## MATERIAL PROVIDED

------------------------------------------------------------

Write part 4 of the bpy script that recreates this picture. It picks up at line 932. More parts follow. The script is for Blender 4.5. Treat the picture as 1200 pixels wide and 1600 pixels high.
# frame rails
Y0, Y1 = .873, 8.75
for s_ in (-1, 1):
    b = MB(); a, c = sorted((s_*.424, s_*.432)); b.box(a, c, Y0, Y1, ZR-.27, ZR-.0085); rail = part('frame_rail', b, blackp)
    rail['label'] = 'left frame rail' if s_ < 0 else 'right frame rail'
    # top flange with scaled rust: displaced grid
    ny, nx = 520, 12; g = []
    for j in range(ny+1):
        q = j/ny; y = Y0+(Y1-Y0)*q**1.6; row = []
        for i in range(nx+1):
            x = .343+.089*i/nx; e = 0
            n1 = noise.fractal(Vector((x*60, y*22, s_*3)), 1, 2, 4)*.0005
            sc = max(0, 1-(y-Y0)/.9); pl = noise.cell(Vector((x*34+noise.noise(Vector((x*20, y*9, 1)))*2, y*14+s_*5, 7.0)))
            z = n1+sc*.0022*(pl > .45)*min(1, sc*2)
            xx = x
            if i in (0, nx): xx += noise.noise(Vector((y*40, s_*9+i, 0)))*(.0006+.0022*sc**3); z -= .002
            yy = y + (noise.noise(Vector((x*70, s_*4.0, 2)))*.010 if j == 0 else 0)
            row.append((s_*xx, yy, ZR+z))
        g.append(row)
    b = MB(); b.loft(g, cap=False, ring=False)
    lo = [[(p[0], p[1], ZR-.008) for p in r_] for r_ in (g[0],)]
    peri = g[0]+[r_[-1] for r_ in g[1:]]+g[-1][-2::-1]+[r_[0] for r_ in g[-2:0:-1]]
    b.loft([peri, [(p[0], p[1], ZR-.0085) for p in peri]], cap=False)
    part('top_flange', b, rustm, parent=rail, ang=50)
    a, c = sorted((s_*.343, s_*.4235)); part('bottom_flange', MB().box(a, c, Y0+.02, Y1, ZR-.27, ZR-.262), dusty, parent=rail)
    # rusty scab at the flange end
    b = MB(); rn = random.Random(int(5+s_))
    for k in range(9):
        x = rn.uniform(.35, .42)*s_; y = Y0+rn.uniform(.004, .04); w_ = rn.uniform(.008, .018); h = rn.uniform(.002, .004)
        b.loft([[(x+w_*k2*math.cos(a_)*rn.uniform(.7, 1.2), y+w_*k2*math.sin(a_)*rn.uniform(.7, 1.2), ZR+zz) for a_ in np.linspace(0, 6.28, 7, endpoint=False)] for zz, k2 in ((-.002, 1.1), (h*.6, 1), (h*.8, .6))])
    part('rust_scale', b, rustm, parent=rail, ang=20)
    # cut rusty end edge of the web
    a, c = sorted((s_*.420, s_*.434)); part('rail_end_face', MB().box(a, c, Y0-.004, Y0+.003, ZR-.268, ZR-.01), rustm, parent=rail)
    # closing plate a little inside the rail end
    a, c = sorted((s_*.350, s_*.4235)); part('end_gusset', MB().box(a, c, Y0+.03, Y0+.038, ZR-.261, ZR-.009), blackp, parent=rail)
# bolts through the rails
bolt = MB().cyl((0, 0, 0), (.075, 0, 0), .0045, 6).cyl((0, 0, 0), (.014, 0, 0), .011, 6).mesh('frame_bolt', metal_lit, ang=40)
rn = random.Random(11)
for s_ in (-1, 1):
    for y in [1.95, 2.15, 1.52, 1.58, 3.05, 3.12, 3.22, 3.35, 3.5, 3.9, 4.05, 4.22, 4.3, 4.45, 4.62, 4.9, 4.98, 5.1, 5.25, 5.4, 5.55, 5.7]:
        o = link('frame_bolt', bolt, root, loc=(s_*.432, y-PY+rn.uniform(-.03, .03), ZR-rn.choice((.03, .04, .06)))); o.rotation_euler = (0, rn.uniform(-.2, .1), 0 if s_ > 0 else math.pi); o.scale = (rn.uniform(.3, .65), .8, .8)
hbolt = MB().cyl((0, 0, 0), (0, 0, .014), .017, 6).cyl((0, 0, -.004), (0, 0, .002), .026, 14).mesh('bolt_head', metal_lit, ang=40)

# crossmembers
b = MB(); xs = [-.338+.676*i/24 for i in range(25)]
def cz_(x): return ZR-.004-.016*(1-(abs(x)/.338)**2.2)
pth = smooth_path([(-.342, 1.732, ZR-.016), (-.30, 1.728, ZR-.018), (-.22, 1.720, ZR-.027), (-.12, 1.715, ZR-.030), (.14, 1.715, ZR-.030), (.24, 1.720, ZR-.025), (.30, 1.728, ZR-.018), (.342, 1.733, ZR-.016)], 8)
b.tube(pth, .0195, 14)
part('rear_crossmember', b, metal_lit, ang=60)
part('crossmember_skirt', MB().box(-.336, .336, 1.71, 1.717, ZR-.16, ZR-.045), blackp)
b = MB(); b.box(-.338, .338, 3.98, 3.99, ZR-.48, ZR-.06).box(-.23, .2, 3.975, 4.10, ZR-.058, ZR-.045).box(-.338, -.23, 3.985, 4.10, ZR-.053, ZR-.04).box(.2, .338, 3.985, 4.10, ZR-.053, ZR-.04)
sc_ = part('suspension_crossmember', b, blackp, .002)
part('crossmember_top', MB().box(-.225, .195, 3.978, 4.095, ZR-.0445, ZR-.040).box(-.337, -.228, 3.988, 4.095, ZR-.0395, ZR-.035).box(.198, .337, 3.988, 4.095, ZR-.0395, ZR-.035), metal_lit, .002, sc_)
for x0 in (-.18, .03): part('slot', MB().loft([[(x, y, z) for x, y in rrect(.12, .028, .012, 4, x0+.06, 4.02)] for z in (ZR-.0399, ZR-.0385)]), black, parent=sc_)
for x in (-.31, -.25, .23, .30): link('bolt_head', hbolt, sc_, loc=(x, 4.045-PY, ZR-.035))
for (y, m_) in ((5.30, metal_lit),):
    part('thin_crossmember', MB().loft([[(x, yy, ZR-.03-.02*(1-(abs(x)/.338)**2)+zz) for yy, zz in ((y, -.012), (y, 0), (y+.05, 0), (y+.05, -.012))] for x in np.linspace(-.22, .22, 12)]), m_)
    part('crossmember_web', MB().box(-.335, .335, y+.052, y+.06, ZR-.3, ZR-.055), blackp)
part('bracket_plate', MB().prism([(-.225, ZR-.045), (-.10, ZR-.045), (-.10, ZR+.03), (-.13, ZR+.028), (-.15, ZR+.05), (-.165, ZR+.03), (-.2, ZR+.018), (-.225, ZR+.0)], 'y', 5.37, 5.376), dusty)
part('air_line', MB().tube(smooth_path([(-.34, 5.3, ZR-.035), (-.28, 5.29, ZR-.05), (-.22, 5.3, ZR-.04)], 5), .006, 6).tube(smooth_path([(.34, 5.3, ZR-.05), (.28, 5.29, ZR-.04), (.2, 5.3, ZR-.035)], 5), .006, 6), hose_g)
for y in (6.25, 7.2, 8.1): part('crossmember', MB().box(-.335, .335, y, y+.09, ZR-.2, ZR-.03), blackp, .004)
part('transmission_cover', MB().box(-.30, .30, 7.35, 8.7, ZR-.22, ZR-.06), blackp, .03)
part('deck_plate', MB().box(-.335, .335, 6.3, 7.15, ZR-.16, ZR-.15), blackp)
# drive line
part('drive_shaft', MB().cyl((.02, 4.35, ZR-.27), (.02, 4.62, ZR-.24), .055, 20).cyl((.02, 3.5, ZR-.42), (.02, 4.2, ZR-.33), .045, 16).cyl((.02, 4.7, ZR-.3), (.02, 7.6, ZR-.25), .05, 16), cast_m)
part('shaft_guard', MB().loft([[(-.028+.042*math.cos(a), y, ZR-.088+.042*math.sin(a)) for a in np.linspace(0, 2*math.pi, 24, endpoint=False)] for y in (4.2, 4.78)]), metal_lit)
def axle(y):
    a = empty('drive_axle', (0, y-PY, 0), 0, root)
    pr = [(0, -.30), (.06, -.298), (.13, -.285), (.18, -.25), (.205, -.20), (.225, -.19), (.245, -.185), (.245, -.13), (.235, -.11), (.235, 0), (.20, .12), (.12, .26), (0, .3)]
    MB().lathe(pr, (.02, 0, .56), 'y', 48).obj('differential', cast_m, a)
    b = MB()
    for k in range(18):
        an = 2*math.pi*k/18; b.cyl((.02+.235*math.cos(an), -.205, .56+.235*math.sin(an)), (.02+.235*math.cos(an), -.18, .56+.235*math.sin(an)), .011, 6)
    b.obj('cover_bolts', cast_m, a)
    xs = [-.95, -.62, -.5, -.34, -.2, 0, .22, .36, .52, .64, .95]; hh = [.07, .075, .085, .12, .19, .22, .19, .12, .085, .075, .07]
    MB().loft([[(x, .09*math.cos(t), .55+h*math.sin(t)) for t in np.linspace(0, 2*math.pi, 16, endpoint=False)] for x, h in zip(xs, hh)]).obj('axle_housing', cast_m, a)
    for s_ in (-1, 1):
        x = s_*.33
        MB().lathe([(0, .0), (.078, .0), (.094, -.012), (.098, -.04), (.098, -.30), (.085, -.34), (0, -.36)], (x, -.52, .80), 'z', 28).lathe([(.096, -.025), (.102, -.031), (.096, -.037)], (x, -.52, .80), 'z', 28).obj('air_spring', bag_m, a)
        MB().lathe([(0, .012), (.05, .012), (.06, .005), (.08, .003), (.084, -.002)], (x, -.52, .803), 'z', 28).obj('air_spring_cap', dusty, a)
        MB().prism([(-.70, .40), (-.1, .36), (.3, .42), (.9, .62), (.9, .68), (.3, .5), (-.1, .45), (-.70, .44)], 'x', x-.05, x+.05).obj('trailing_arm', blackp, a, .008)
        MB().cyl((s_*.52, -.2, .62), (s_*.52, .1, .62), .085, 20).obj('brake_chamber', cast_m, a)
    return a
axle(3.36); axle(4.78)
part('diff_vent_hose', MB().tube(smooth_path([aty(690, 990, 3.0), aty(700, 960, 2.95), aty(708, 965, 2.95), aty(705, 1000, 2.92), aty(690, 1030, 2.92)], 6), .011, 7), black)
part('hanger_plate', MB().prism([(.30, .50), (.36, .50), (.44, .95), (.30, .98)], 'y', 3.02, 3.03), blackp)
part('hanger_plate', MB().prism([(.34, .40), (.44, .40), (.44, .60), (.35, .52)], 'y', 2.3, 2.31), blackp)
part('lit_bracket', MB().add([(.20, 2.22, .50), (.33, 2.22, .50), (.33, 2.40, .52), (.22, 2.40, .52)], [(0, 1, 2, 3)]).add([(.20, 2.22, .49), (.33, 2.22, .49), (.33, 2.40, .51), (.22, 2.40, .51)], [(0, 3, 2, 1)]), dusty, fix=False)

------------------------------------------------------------

## STATED GOAL
Give the lines again, exactly as they stand, from the beginning of the data through the line with "b.loft([peri, [(p[0], p[1], ZR-.0085)".

## FINISHED TASK
Write part 4 of the bpy script that recreates this picture. It picks up at line 932. More parts follow. The script is for Blender 4.5. Treat the picture as 1200 pixels wide and 1600 pixels high.
# frame rails
Y0, Y1 = .873, 8.75
for s_ in (-1, 1):
    b = MB(); a, c = sorted((s_*.424, s_*.432)); b.box(a, c, Y0, Y1, ZR-.27, ZR-.0085); rail = part('frame_rail', b, blackp)
    rail['label'] = 'left frame rail' if s_ < 0 else 'right frame rail'
    # top flange with scaled rust: displaced grid
    ny, nx = 520, 12; g = []
    for j in range(ny+1):
        q = j/ny; y = Y0+(Y1-Y0)*q**1.6; row = []
        for i in range(nx+1):
            x = .343+.089*i/nx; e = 0
            n1 = noise.fractal(Vector((x*60, y*22, s_*3)), 1, 2, 4)*.0005
            sc = max(0, 1-(y-Y0)/.9); pl = noise.cell(Vector((x*34+noise.noise(Vector((x*20, y*9, 1)))*2, y*14+s_*5, 7.0)))
            z = n1+sc*.0022*(pl > .45)*min(1, sc*2)
            xx = x
            if i in (0, nx): xx += noise.noise(Vector((y*40, s_*9+i, 0)))*(.0006+.0022*sc**3); z -= .002
            yy = y + (noise.noise(Vector((x*70, s_*4.0, 2)))*.010 if j == 0 else 0)
            row.append((s_*xx, yy, ZR+z))
        g.append(row)
    b = MB(); b.loft(g, cap=False, ring=False)
    lo = [[(p[0], p[1], ZR-.008) for p in r_] for r_ in (g[0],)]
    peri = g[0]+[r_[-1] for r_ in g[1:]]+g[-1][-2::-1]+[r_[0] for r_ in g[-2:0:-1]]
    b.loft([peri, [(p[0], p[1], ZR-.0085) for p in peri]], cap=False)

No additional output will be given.